You Are Never Too Old, Part 1

Written by: David Wilkening

I can’t say I dipped my feet into surfing (the Ocean wave kind) at 60 years of age or struggled through an Iron Man contest at the same age, but the old saying “you are never too old” does apply here.  As it does in real estate investment, of course.

So even if you’re never too old, you might not want to ride the ocean waves or exert yourself to an extreme degree by running, bicycling and swimming extensive miles, but real estate requires more intellectual exercise that should sharpen those muscles as well.

So how you get a start in real estate investing (no matter your age)?

I do have some suggestions here. Also keep in mind, you are on a learning curve that will pay off in the future.

My immediate reaction for first-timers is a duplex, so you can pay your rent by collecting from someone else.

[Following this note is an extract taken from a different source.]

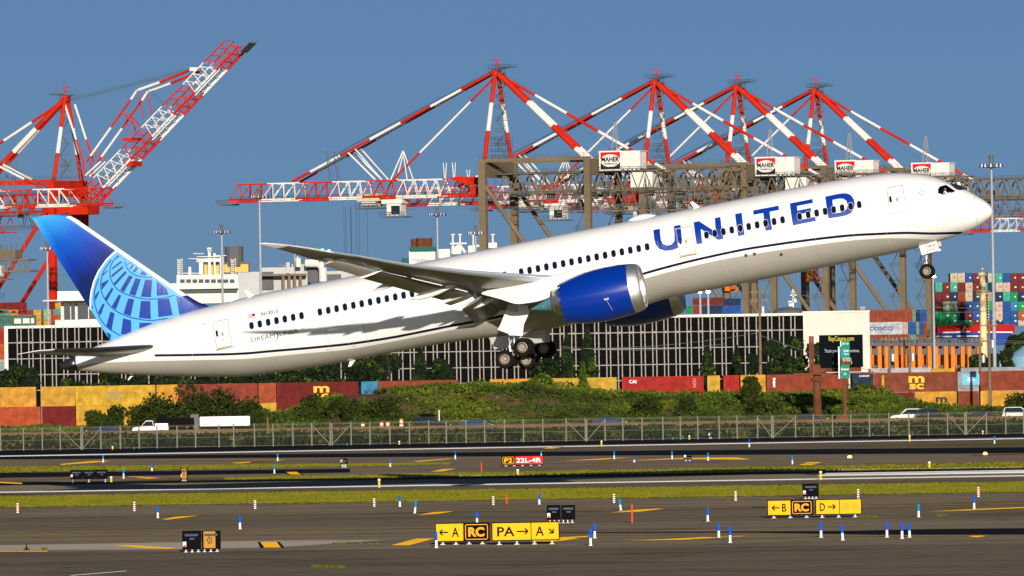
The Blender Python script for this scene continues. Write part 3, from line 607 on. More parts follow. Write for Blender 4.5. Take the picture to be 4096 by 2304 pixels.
def wing(sg):
    rings = []; N = 14
    for y, lx, lz, tx, tz, t in WS: rings.append(foil((lx, lz), (tx, tz), t, y, N, sg))
    nn = len(rings[0])
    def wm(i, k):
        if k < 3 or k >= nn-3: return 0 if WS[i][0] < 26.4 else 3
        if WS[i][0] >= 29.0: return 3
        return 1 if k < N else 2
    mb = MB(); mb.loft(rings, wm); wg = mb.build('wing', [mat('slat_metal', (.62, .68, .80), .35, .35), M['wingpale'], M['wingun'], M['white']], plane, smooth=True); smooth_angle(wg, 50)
    def panel(name, S, t, m, par=wg):
        mb = MB(); mb.loft([foil(a, b, t, y, 8, sg) for y, a, b in S]); o = mb.build(name, m, par, smooth=True); return smooth_angle(o, 50)
    panel('outboard_flap', [(9.9, (-36.0, 1.10), (-37.95, .95)), (12.5, (-37.35, 1.80), (-38.95, 1.52)), (15.6, (-38.5, 2.40), (-40.0, 2.15)), (18.8, (-39.7, 3.02), (-41.15, 2.82)), (20.2, (-40.2, 3.30), (-41.6, 3.10))], .11, M['wingun'])
    panel('inboard_flap', [(3.0, (-35.2, -.25), (-37.05, -.85)), (8.3, (-35.4, .75), (-36.98, .12))], .11, M['wingun'])
    panel('flaperon', [(8.45, (-35.9, .95), (-37.7, .55)), (9.75, (-36.1, 1.12), (-37.9, .72))], .11, M['wingpale'])
    panel('aileron', [(20.45, (-40.4, 3.36), (-41.55, 3.16)), (24.8, (-42.3, 4.40), (-43.2, 4.2))], .11, M['wingpale'])
    for y, P in ((16, [(-38.3, 2.80, .02), (-38.9, 2.70, .17), (-39.7, 2.58, .24), (-40.4, 2.48, .26), (-41.0, 2.36, .17), (-41.6, 2.26, .02)]), (12, [(-36.1, 1.9, .02), (-36.8, 1.74, .19), (-37.8, 1.55, .27), (-38.6, 1.46, .29), (-39.3, 1.36, .18), (-39.85, 1.32, .02)]), (7.0, [(-34.7, .55, .02), (-35.3, .40, .20), (-36.0, .32, .27), (-36.7, .30, .26), (-37.3, .24, .17), (-37.7, .22, .02)]), (20.3, [(-39.9, 3.3, .01), (-40.6, 3.2, .09), (-41.3, 3.1, .09), (-41.9, 3.02, .01)])):
        mb = MB(); mb.loft([[(x, sg*y+r*.75*cos(a), z+r*sin(a)) for a in np.linspace(0, 2*pi, 13)[:-1]] for x, z, r in P]); mb.build('flap_track_fairing', M['cream'], wg, smooth=True)
    
    mb = MB(); mb.box((-42.6, sg*27.3, 5.12), (.2, .14, .07)); mb.build('navigation_light', M['lampg'] if sg < 0 else M['lampr'], wg)
    mb = MB(); mb.box((-42.25, sg*26.85, 4.98), (.16, .12, .06)); mb.build('strobe_light', M['lampw'], wg)
    # ------------------------------------------------------------ engine
    EY = 9.8*sg
    def lathe(prof, n=64, m=None, zc=lambda x: -.80+(x+24)*.012, zig=None):
        mb = MB(); R = []
        for j, (x, r) in enumerate(prof):
            ring = []
            for k in range(n):
                a = 2*pi*k/n; dx = zig(j, k, n) if zig else 0; ring.append((x+dx, EY+r*cos(a)*.98, zc(x)+r*sin(a)))
            R.append(ring)
        mb.loft(R, m or 0, cap=False); return mb
    n_ = 72; chev = lambda j, k, n: -.22*abs(((k/n*18) % 1)*2-1)*(1 if j in (8, 9) else 0)+.0
    prof = [(-24.75, 1.735), (-25.3, 1.80), (-26.2, 1.865), (-27.0, 1.87), (-27.7, 1.82), (-28.3, 1.73), (-28.8, 1.63), (-29.2, 1.53), (-29.55, 1.42), (-29.5, 1.37), (-28.6, 1.5)]
    nac = lathe(prof, n_, None, zig=chev).build('engine_nacelle', M['ngblue'], plane, smooth=True); smooth_angle(nac, 60)
    lip = [(-24.75, 1.735), (-24.4, 1.68), (-24.15, 1.60), (-24.0, 1.52), (-23.95, 1.45), (-24.0, 1.38), (-24.15, 1.33), (-24.5, 1.31)]
    lathe([(x+(.0), r) for x, r in lip], 64).build('intake_lip', M['lipmetal'], nac, smooth=True)
    lathe([(-24.5, 1.31), (-25.2, 1.33), (-25.7, 1.36)], 48).build('intake_duct', M['wingpale'], nac, smooth=True)
    mb = MB(); zc = -.82; fx = -25.6
    for k in range(18):
        a = 2*pi*k/18; ca, sa = cos(a), sin(a); cb, sb = cos(a+.24), sin(a+.24)
        mb.add([(fx, EY+.4*ca, zc+.4*sa), (fx-.12, EY+.4*cb, zc+.4*sb), (fx-.10, EY+1.34*cos(a+.33), zc+1.34*sin(a+.33)), (fx, EY+1.34*cos(a+.1), zc+1.34*sin(a+.1))], [(0, 1, 2, 3)])
    mb.tube((fx-.3, EY, zc), (fx-.32, EY, zc), 1.36, 1, 32); mb.tube((fx+.1, EY, zc), (fx+.6, EY, zc), .42, 0, 20, .05); mb.build('fan', [M['darkmetal'], M['black']], nac)
    zce = lambda x: -.70+(x+30)*.02
    lathe([(-28.6, 1.22), (-29.2, 1.17), (-29.8, 1.04), (-30.25, .90), (-30.36, .86), (-30.3, .78), (-29.5, .8)], 48, None, zce).build('exhaust_nozzle', M['silver'], nac, smooth=True)
    lathe([(-30.18, .925), (-30.36, .872)], 48, None, zce).build('nozzle_rim', M['bronze'], nac, smooth=True)
    lathe([(-28.9, 1.40), (-28.95, 1.0)], 48, None, zce).build('duct_wall', M['black'], nac, smooth=True)
    lathe([(-29.4, .66), (-30.2, .60), (-31.0, .36), (-31.6, .16), (-31.98, .02)], 32, None, lambda x: -.74+(x+30)*.07).build('exhaust_cone', M['teal'], nac, smooth=True)
    mb = MB(); yo = EY+sg*(-1.0)*0; 
    if sg < 0:
        for (x, z, a_, b_) in ((-26.55, -1.2, .34, .13),):
            r = lambda z_: -sqrt(max(0, 1.87**2-(z_+.83)**2))*.98
            MB().add([(x, EY+r(z)-.02, z), (x+a_, EY+r(z)-.02, z), (x+a_, EY+r(z-b_)-.02, z-b_), (x, EY+r(z-b_)-.02, z-b_)], [(0, 1, 2, 3)]).build('nacelle_placard', mat('worn_white', (.42, .40, .45), .6), nac)
            q = []; 
            for t in np.linspace(0, 1, 7): zz = z-b_-.75*t; q.append((x+.15-.0*t+.22*t, EY+r(zz)-.02, zz))
            mb.v = []; mb.f = []; mb.m = []
            for i in range(6):
                p0, p1 = q[i], q[i+1]; mb.add([p0, (p0[0]+.035, p0[1], p0[2]), (p1[0]+.035, p1[1], p1[2]), p1], [(0, 1, 2, 3)])
            mb.build('nacelle_strap', mat('pinkish_strap', (.40, .30, .38), .6), nac)
    # pylon
    top = [(-24.9, .90), (-25.6, 1.08), (-26.5, 1.24), (-27.4, 1.30), (-28.4, 1.27), (-29.5, 1.15), (-30.2, 1.12), (-31.5, 1.2), (-33.5, 1.1), (-35.1, .95)]
    bot = [(-25.0, .6), (-25.6, .6), (-26.5, .55), (-27.4, .5), (-28.4, .35), (-29.5, .1), (-30.35, -.28), (-31.4, -.43), (-32.66, -.36), (-34.0, .28), (-35.15, .83)]
    wdt = lambda x: .36*max(0.02, min(1, (-24.85-x)/1.0))**.5*(1 if x > -32 else max(.05, (x+35.3)/3.3))
    zt = pchip([-p[0] for p in top]+[35.2], [p[1] for p in top]+[.93]); zb = pchip([-p[0] for p in bot], [p[1] for p in bot]); R = []
    for x in np.linspace(-25.0, -35.15, 34):
        a, b, w_ = zt(-x), zb(-x), wdt(x)
        R.append([(x, EY-w_, b), (x, EY-w_, (a+b)/2), (x, EY-w_*.9, a-.12), (x, EY-w_*.45, a), (x, EY+w_*.45, a), (x, EY+w_*.9, a-.12), (x, EY+w_, (a+b)/2), (x, EY+w_, b)])
    mb = MB(); mb.loft(R); py = mb.build('engine_pylon', M['cream'], plane, smooth=True); smooth_angle(py, 50)
    mb = MB()
    for x in (-30.12,):
        mb.add([(x, EY-.38, zb(-x)+.02), (x+.03, EY-.38, zb(-x)+.02), (x+.03, EY-.38, 1.0), (x, EY-.38, 1.0)], [(0, 1, 2, 3)])
    mb.build('pylon_seam', M['seam'], py)
    # ------------------------------------------------------------ main gear
    GY = 4.9*sg; mb = MB()
    mb.tube((-34.05, GY-sg*.2, -.2), (-34.25, GY, -2.3), .17, 0, 14); mb.tube((-34.25, GY, -2.3), (-34.37, GY, -3.45), .11, 1, 12)
    mb.tube((-35.08, GY, -3.75), (-33.68, GY, -3.2), .13, 0, 10); mb.tube((-34.2, GY, -2.2), (-32.6, GY+.1, -.5), .08, 0, 8); mb.tube((-34.2, GY, -2.0), (-34.3, GY-sg*1.9, -.9), .08, 0, 8)
    mb.tube((-34.45, GY, -2.5), (-34.75, GY, -2.95), .06, 0, 6); mb.tube((-34.75, GY, -2.95), (-34.5, GY, -3.4), .06, 0, 6)
    for dx, dz in ((-35.08, -3.77), (-33.68, -3.19)): mb.tube((dx, GY-.75, dz), (dx, GY+.75, dz), .08, 0, 8)
    for k in range(5): mb.tube((-34.55-.03*k, GY+sg*(.1-.05*k), -2.3), (-34.75+.03*k, GY+sg*(.12-.04*k), -3.3), .018, 1, 4)
    gr = mb.build('main_landing_gear', [M['wingpale'], M['silver']], plane, smooth=True); smooth_angle(gr, 40)
    for dx, dz in ((-35.08, -3.77), (-33.68, -3.19)):
        for s2 in (-1, 1): wheel(gr, dx, GY+s2*.66, dz, .665, .46)
    dy = GY+sg*1.3; P = [(-33.99, -.05), (-32.69, -.40), (-32.64, -.9), (-33.2, -1.67), (-33.42, -2.35), (-34.0, -2.3), (-34.59, -1.97), (-35.09, -1.66), (-34.83, -1.37)]
    mb = MB(); mb.prism(P, dy-.04, dy+.04, 0); gd = mb.build('gear_door', [M['cream']], gr)
    mb = MB(); mb.prism([(-34.45, -1.93), (-33.45, -2.2), (-33.45, -2.42), (-34.35, -2.2)], dy+sg*.06, dy+sg*.09); mb.build('lower_gear_door', M['white'], gr)
    mb = MB(); mb.prism([(-34.05, -.05), (-33.35, -.2), (-33.4, -.75), (-34.2, -.5)], dy+sg*.05, dy+sg*.058); mb.build('door_panel', M['wingpale'], gd)
    mb = MB(); mb.prism([(-36.6, -1.9), (-32.6, -2.1), (-32.7, -2.95), (-36.4, -2.75)], sg*1.0-.04, sg*1.0+.04); mb.build('inner_gear_door', M['gray'], gr)
    return wg
def wheel(par, x, y, z, R, wd):
    pr = [(.0, R*.42), (.0, R*.55), (.02, R*.62), (.03, R*.85), (.10, R*.97), (.5*1.0, R), (.90, R*.97), (.97, R*.85), (.98, R*.62), (1, R*.42)]
    mb = MB(); n = 36; mb.loft([[(x+r*cos(2*pi*k/n), y-wd/2+t*wd, z+r*sin(2*pi*k/n)) for k in range(n)] for t, r in pr], 0, cap=False)
    w_ = mb.build('wheel', M['tyre'], par, smooth=True); smooth_angle(w_, 40)
    mb = MB()
    for s in (-1, 1):
        ye = y+s*wd/2
        mb.loft([[(x+r*cos(2*pi*k/24), ye-s*d, z+r*sin(2*pi*k/24)) for k in range(24)] for d, r in ((-.005, R*.54), (-.012, R*.48), (.04, R*.44), (.12, R*.40), (.13, R*.2), (.03, R*.16), (.01, .01))], 0, cap=False)
        for k in range(9): a = 2*pi*k/9; mb.tube((x+R*.3*cos(a), ye-s*.10, z+R*.3*sin(a)), (x+R*.3*cos(a), ye-s*.085, z+R*.3*sin(a)), R*.045, 1, 8)
    h_ = mb.build('hub', [M['hub'], M['black']], w_, smooth=True); smooth_angle(h_, 40); return w_
for sg in (-1, 1): wing(sg)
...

But condos are really the best for beginners. For one thing, they are low maintenance because the condo association does external repairs. From a physical standpoint, you only have to worry about interiors such as painting (and you may be able to do that yourself without hiring outside help).  But, of course, you have to factor in monthly maintenance fees. These can be very expensive and should be checked as soon as you have any interest in a property. You will also have to adjust your rents based on these fees, though you can expect to pass them on to the renter.

That looks good, of course, but the downside of condos is that your renters tend to be paying less than they would at singl- family homes. Appreciation is also slower when you sell. In general, it’s a more conservative investment though a good one  –  at least in generally healthy economic areas that are showing signs of population growth that also fuels housing demand.

So how about single-family homes?

One major advantage is that they often attract longer-term renters. That means families and couples who tend to be more stable and reliable when the rent is due (They also tend to be couples, who are almost always better renters because they have dual incomes in case of unemployment). Ask any landlord if you don’t believe me. Couples are your most desired (read stable) renters.

That brings us to another criteria that is particularly critical for first-timers: Find a neighborhood that couples find comfortable. Of course, in the best of both worlds, you want a property that is attractive BOTH to couples and even young singers to broaden your market appeal.

A PS here: If you have been doing this for a while, you already know or it has been pounded by now into your head that real estate investing does not start with what you buy, but what you can do with it.

So the moral here is like all things in life: don’t be hesitant to start.

You might try surfing while you’re at it, too.